You couldn’t think of a more appropriate time for mounting a retrospective of Leon Golub (1922-2004). What with the recent reports of CIA torture, and the brutalities of America’s increasingly militarised police forces, the late US painter’s angry, politically-charged work suddenly feels incredibly urgent again – particularly his most iconic and malevolent paintings, the ‘Interrogation’ and ‘Mercenaries’ series from the ’80s. Although their original context was different (Golub was mainly addressing the USA’s involvement in Latin America), his pieces from this period radiate a kind of pure, untrammelled savagery, depicting a world where injustice and inhumanity go hand-in-hand with power and authority. Sound familiar?
Indeed, part of what makes these enormous canvases so powerful is the way they directly implicate you, the viewer. With their intense red backgrounds, they bear down on you like a kind of threat, as a uniformed police chief menacingly points towards you, or a covert operative turns to glare at you while stuffing a body into a car boot. You feel intimidated and terrorised. Yet at the same time, by simply gazing at these atrocities, for living in a world where such things occur, you also feel complicit – particularly when confronted with Golub’s horrific depiction of torture.

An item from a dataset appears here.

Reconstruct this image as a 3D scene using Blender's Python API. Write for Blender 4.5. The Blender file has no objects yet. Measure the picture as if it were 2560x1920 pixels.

The rest of the exhibition focuses on earlier and later periods. Works from the ’50s and ’60s show Golub developing his dense, heavily worked style, the slathered and scraped surfaces appearing marbled, molten, inherently violent. Early titles – ‘Poised Sphinx’, ‘Colossal Torso’ – indicate archetypal themes he initially explored, before Vietnam redirected his energies. What’s most interesting about his paintings from the ’90s is the way they fuse these two strands, combining social commentary with a return to mythological themes. The different scenes – pornographic fragments, advertising slogans, the man-god Prometheus being savaged by an eagle – jostle darkly together, creating the sense of a world perpetually mired in brutality.